INSTRUCTION » Produce a word-for-word copy of the listing below without its pictures.

SUPPLIED DATA »
○ ○ ○ ○ ○

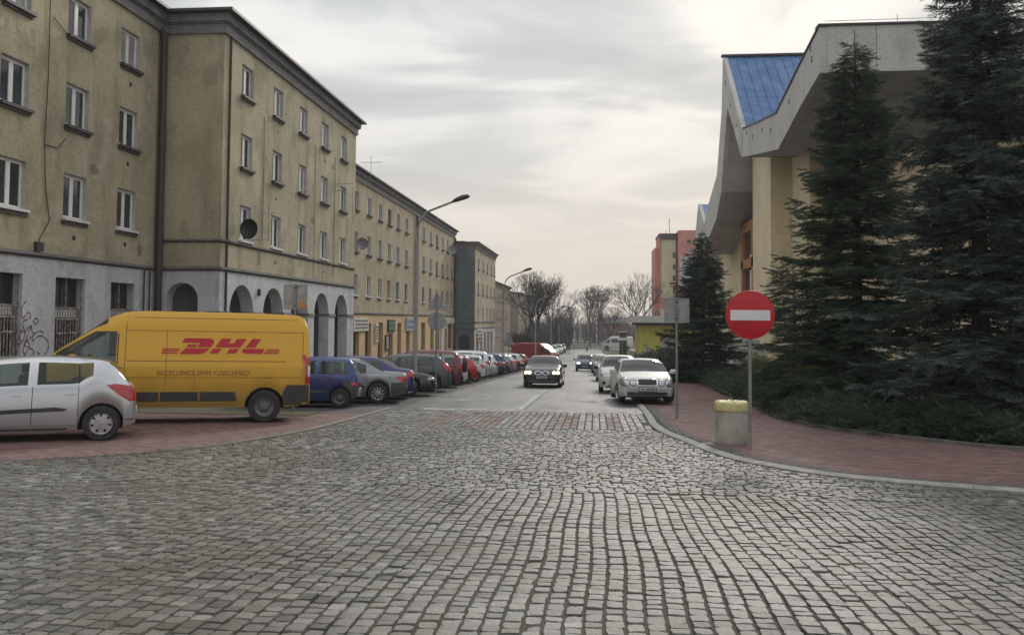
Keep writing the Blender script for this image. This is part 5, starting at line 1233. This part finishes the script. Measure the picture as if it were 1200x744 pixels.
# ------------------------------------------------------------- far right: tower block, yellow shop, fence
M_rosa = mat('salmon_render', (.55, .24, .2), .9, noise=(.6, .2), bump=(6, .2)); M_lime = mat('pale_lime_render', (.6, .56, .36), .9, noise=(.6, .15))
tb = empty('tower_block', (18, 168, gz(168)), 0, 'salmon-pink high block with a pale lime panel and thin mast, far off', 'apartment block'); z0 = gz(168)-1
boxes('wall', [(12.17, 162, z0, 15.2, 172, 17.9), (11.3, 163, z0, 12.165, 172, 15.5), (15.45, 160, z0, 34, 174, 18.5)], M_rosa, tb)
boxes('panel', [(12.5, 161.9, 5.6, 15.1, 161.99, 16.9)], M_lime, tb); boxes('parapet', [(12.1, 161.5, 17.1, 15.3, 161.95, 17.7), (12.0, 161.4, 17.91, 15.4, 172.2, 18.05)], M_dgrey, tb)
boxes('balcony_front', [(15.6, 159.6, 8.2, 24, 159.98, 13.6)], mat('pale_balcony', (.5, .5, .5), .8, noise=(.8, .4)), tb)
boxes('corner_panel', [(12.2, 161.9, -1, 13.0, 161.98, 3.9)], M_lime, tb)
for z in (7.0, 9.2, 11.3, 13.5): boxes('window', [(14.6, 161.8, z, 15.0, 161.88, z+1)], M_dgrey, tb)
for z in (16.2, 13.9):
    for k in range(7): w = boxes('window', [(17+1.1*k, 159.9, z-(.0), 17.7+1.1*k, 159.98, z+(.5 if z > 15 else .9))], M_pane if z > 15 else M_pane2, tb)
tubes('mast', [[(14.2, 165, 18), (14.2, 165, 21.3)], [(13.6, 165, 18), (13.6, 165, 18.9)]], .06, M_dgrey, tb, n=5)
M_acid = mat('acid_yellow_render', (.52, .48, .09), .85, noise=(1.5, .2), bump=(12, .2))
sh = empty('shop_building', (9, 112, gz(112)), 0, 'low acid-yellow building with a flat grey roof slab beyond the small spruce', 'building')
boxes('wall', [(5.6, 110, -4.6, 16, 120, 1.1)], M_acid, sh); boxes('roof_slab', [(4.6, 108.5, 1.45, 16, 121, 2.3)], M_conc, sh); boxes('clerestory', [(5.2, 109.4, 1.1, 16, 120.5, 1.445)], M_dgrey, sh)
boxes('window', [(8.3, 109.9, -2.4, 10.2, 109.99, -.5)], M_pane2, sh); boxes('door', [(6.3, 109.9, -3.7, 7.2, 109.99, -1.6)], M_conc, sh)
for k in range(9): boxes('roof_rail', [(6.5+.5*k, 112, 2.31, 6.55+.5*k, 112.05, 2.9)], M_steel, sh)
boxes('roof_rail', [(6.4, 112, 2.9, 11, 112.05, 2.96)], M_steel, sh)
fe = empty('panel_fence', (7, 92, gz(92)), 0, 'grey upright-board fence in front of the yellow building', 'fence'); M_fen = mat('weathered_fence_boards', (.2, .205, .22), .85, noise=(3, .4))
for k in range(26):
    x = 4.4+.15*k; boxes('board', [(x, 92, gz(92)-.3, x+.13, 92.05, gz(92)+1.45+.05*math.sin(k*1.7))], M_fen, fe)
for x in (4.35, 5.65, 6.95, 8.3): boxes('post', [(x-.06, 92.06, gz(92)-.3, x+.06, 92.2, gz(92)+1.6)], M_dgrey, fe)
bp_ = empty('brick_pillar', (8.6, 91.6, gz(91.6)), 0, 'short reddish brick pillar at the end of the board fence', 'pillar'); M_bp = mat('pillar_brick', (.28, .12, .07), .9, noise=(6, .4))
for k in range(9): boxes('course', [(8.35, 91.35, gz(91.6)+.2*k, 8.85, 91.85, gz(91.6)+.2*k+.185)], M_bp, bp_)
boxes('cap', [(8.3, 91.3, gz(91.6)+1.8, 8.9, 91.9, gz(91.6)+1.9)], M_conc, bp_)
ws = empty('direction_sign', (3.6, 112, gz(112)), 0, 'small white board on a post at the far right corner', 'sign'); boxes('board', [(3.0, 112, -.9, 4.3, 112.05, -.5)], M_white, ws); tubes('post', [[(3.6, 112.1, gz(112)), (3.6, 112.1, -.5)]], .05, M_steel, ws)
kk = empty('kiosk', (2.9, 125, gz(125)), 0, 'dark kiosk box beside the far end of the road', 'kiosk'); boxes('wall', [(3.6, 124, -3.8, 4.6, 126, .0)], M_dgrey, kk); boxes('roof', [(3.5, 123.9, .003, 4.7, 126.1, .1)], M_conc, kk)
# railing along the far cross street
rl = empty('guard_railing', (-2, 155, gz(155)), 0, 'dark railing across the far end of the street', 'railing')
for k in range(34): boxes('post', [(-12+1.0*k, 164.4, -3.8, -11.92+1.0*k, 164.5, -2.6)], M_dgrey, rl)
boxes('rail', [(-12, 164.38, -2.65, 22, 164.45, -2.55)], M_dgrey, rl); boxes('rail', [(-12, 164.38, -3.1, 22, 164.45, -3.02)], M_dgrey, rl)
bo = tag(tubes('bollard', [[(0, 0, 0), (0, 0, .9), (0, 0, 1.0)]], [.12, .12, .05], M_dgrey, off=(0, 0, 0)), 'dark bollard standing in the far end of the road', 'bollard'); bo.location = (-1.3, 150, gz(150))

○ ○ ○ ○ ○

EXERCISE OUTPUT »
Keep writing the Blender script for this image. This is part 5, starting at line 1233. This part finishes the script. Measure the picture as if it were 1200x744 pixels.
# ------------------------------------------------------------- far right: tower block, yellow shop, fence
M_rosa = mat('salmon_render', (.55, .24, .2), .9, noise=(.6, .2), bump=(6, .2)); M_lime = mat('pale_lime_render', (.6, .56, .36), .9, noise=(.6, .15))
tb = empty('tower_block', (18, 168, gz(168)), 0, 'salmon-pink high block with a pale lime panel and thin mast, far off', 'apartment block'); z0 = gz(168)-1
boxes('wall', [(12.17, 162, z0, 15.2, 172, 17.9), (11.3, 163, z0, 12.165, 172, 15.5), (15.45, 160, z0, 34, 174, 18.5)], M_rosa, tb)
boxes('panel', [(12.5, 161.9, 5.6, 15.1, 161.99, 16.9)], M_lime, tb); boxes('parapet', [(12.1, 161.5, 17.1, 15.3, 161.95, 17.7), (12.0, 161.4, 17.91, 15.4, 172.2, 18.05)], M_dgrey, tb)
boxes('balcony_front', [(15.6, 159.6, 8.2, 24, 159.98, 13.6)], mat('pale_balcony', (.5, .5, .5), .8, noise=(.8, .4)), tb)
boxes('corner_panel', [(12.2, 161.9, -1, 13.0, 161.98, 3.9)], M_lime, tb)
for z in (7.0, 9.2, 11.3, 13.5): boxes('window', [(14.6, 161.8, z, 15.0, 161.88, z+1)], M_dgrey, tb)
for z in (16.2, 13.9):
    for k in range(7): w = boxes('window', [(17+1.1*k, 159.9, z-(.0), 17.7+1.1*k, 159.98, z+(.5 if z > 15 else .9))], M_pane if z > 15 else M_pane2, tb)
tubes('mast', [[(14.2, 165, 18), (14.2, 165, 21.3)], [(13.6, 165, 18), (13.6, 165, 18.9)]], .06, M_dgrey, tb, n=5)
M_acid = mat('acid_yellow_render', (.52, .48, .09), .85, noise=(1.5, .2), bump=(12, .2))
sh = empty('shop_building', (9, 112, gz(112)), 0, 'low acid-yellow building with a flat grey roof slab beyond the small spruce', 'building')
boxes('wall', [(5.6, 110, -4.6, 16, 120, 1.1)], M_acid, sh); boxes('roof_slab', [(4.6, 108.5, 1.45, 16, 121, 2.3)], M_conc, sh); boxes('clerestory', [(5.2, 109.4, 1.1, 16, 120.5, 1.445)], M_dgrey, sh)
boxes('window', [(8.3, 109.9, -2.4, 10.2, 109.99, -.5)], M_pane2, sh); boxes('door', [(6.3, 109.9, -3.7, 7.2, 109.99, -1.6)], M_conc, sh)
for k in range(9): boxes('roof_rail', [(6.5+.5*k, 112, 2.31, 6.55+.5*k, 112.05, 2.9)], M_steel, sh)
boxes('roof_rail', [(6.4, 112, 2.9, 11, 112.05, 2.96)], M_steel, sh)
fe = empty('panel_fence', (7, 92, gz(92)), 0, 'grey upright-board fence in front of the yellow building', 'fence'); M_fen = mat('weathered_fence_boards', (.2, .205, .22), .85, noise=(3, .4))
for k in range(26):
    x = 4.4+.15*k; boxes('board', [(x, 92, gz(92)-.3, x+.13, 92.05, gz(92)+1.45+.05*math.sin(k*1.7))], M_fen, fe)
for x in (4.35, 5.65, 6.95, 8.3): boxes('post', [(x-.06, 92.06, gz(92)-.3, x+.06, 92.2, gz(92)+1.6)], M_dgrey, fe)
bp_ = empty('brick_pillar', (8.6, 91.6, gz(91.6)), 0, 'short reddish brick pillar at the end of the board fence', 'pillar'); M_bp = mat('pillar_brick', (.28, .12, .07), .9, noise=(6, .4))
for k in range(9): boxes('course', [(8.35, 91.35, gz(91.6)+.2*k, 8.85, 91.85, gz(91.6)+.2*k+.185)], M_bp, bp_)
boxes('cap', [(8.3, 91.3, gz(91.6)+1.8, 8.9, 91.9, gz(91.6)+1.9)], M_conc, bp_)
ws = empty('direction_sign', (3.6, 112, gz(112)), 0, 'small white board on a post at the far right corner', 'sign'); boxes('board', [(3.0, 112, -.9, 4.3, 112.05, -.5)], M_white, ws); tubes('post', [[(3.6, 112.1, gz(112)), (3.6, 112.1, -.5)]], .05, M_steel, ws)
kk = empty('kiosk', (2.9, 125, gz(125)), 0, 'dark kiosk box beside the far end of the road', 'kiosk'); boxes('wall', [(3.6, 124, -3.8, 4.6, 126, .0)], M_dgrey, kk); boxes('roof', [(3.5, 123.9, .003, 4.7, 126.1, .1)], M_conc, kk)
# railing along the far cross street
rl = empty('guard_railing', (-2, 155, gz(155)), 0, 'dark railing across the far end of the street', 'railing')
for k in range(34): boxes('post', [(-12+1.0*k, 164.4, -3.8, -11.92+1.0*k, 164.5, -2.6)], M_dgrey, rl)
boxes('rail', [(-12, 164.38, -2.65, 22, 164.45, -2.55)], M_dgrey, rl); boxes('rail', [(-12, 164.38, -3.1, 22, 164.45, -3.02)], M_dgrey, rl)
bo = tag(tubes('bollard', [[(0, 0, 0), (0, 0, .9), (0, 0, 1.0)]], [.12, .12, .05], M_dgrey, off=(0, 0, 0)), 'dark bollard standing in the far end of the road', 'bollard'); bo.location = (-1.3, 150, gz(150))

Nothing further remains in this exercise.